### WHAT NEEDS TO BE DONE:
Examine the material below. Gather every line in which the string "picture" appears.

### DATASET EXCERPT:
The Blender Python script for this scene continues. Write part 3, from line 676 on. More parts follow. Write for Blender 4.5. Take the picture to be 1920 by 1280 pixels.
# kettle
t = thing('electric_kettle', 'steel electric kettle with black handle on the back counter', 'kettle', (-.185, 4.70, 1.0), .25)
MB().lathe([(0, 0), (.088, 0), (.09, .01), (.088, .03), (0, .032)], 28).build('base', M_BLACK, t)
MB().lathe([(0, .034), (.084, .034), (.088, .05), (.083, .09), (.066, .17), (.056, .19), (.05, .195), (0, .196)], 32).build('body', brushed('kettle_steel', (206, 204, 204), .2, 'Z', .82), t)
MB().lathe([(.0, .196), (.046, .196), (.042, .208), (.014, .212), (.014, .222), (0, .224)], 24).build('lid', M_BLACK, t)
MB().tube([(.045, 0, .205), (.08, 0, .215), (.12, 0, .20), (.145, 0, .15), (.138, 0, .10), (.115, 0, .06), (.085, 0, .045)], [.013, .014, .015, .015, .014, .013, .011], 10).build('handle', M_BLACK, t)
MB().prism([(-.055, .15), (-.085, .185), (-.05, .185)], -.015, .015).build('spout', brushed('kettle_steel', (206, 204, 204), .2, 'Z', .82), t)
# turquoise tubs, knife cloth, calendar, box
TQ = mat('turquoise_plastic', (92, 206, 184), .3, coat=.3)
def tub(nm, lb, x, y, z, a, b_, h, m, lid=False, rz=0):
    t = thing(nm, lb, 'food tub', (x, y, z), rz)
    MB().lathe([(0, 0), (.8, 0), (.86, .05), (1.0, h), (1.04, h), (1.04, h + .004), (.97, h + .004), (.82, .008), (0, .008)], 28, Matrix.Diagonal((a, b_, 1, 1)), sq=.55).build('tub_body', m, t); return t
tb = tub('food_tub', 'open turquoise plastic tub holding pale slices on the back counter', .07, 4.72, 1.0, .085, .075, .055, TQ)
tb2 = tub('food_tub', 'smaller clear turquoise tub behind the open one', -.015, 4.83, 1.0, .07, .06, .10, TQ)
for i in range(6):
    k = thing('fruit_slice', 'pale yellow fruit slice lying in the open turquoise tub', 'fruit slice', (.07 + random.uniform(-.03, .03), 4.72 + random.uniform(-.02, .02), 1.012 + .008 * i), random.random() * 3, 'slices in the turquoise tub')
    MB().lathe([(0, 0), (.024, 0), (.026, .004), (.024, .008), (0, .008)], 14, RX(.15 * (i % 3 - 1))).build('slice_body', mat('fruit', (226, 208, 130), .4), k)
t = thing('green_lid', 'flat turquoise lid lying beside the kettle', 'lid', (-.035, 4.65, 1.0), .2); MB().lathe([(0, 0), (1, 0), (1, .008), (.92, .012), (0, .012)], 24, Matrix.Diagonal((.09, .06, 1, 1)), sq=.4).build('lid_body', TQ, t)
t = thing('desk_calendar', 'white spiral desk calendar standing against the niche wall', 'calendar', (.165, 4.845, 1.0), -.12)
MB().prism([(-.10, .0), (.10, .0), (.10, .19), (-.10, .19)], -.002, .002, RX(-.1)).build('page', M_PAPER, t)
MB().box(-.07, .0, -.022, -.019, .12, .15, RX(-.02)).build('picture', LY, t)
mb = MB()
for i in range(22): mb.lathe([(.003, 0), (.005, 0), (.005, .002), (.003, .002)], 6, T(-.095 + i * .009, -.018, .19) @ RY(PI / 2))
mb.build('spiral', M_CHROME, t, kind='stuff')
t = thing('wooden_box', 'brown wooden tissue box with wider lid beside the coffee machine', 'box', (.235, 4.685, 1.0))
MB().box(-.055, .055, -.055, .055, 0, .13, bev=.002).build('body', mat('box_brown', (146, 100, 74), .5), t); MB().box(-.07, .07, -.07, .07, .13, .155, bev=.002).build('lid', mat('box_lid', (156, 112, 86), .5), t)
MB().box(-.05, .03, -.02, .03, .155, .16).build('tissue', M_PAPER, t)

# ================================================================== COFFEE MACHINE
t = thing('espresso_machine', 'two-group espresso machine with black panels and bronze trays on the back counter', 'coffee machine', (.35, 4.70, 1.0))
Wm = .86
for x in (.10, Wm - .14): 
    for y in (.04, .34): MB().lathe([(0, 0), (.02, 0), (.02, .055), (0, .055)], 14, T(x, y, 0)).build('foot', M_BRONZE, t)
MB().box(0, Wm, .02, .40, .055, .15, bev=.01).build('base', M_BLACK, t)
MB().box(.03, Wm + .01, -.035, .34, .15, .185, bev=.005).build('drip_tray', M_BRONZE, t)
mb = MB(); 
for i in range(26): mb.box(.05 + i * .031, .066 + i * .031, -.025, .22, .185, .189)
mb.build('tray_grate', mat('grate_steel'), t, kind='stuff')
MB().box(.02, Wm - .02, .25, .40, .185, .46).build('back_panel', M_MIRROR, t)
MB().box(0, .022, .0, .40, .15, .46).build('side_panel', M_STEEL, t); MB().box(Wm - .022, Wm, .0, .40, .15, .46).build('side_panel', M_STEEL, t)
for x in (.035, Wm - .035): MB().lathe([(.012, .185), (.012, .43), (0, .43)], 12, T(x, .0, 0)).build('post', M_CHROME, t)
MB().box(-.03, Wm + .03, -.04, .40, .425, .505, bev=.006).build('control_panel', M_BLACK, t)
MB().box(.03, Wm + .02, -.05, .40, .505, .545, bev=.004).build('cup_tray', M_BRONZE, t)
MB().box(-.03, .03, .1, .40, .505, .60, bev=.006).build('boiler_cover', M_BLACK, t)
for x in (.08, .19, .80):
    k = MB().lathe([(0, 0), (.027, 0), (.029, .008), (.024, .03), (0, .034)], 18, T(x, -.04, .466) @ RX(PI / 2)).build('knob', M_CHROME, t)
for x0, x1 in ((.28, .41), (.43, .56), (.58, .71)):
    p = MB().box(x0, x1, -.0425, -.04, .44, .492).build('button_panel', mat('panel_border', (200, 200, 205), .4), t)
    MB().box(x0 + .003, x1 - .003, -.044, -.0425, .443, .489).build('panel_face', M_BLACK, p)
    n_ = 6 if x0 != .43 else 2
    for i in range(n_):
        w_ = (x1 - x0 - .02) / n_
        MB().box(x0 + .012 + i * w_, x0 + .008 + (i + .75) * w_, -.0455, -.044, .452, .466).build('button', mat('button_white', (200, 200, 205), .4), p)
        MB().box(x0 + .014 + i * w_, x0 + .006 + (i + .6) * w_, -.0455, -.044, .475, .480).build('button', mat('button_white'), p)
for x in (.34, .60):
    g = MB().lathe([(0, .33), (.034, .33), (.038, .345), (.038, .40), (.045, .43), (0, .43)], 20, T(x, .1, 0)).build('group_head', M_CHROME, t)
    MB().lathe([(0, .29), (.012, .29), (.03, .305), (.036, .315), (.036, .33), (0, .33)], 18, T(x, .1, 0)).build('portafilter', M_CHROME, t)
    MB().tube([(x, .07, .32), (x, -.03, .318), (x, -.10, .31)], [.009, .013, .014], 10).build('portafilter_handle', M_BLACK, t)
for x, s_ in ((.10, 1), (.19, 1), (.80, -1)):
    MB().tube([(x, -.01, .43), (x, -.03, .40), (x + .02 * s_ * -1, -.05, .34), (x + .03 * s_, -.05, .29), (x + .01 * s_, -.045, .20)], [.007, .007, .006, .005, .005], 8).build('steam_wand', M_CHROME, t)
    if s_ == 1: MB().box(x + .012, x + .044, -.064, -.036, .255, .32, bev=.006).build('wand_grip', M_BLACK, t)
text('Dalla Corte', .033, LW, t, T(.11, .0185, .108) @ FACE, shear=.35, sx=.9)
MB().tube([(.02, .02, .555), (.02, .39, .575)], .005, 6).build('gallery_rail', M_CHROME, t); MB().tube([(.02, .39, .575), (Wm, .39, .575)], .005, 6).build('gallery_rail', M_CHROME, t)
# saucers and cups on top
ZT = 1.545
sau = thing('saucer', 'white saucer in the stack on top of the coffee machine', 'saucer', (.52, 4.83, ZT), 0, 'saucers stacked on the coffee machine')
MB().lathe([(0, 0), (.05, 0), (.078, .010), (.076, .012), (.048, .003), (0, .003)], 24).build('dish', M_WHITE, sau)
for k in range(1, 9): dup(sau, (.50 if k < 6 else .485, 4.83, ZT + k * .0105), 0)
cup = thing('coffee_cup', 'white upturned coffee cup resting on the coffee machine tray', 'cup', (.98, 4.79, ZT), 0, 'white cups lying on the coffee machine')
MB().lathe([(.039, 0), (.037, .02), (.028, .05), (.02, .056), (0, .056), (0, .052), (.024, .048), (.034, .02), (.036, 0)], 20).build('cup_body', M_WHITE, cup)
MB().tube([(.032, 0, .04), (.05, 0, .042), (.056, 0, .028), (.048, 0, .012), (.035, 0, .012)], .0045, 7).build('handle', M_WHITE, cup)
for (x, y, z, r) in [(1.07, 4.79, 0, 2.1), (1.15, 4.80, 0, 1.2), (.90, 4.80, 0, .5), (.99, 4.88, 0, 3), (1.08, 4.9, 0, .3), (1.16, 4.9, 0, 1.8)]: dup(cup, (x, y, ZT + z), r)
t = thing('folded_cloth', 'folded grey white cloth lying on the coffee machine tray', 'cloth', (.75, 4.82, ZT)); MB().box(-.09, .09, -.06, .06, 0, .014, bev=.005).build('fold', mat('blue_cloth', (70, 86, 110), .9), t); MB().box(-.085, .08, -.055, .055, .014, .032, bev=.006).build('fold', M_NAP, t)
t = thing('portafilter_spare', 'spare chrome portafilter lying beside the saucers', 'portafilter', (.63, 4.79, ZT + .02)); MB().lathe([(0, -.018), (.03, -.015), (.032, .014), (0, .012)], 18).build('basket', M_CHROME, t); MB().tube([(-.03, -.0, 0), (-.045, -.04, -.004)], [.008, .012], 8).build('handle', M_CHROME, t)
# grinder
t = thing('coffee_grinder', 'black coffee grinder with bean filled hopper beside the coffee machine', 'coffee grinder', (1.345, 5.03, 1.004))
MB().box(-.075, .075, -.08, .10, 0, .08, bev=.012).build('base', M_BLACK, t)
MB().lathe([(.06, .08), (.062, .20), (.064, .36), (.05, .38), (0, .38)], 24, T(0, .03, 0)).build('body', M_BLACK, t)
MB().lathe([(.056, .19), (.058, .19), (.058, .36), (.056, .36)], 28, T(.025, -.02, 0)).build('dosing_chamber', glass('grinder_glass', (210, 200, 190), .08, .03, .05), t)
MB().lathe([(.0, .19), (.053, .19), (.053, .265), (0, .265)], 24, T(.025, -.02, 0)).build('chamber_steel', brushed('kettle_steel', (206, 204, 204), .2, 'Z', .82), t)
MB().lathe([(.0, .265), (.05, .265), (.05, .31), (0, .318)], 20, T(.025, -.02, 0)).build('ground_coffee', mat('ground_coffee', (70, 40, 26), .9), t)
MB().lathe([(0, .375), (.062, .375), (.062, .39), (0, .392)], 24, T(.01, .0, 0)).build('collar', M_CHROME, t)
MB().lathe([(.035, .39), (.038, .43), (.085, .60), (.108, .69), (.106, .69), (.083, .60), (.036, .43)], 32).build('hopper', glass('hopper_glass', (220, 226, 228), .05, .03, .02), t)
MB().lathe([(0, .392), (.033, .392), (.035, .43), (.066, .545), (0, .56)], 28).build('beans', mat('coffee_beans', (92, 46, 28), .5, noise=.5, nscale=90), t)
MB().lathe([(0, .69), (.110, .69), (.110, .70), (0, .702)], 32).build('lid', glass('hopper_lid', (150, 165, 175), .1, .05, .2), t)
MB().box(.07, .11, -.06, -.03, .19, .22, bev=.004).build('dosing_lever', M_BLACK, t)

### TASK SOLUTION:
The Blender Python script for this scene continues. Write part 3, from line 676 on. More parts follow. Write for Blender 4.5. Take the picture to be 1920 by 1280 pixels.
MB().box(-.07, .0, -.022, -.019, .12, .15, RX(-.02)).build('picture', LY, t)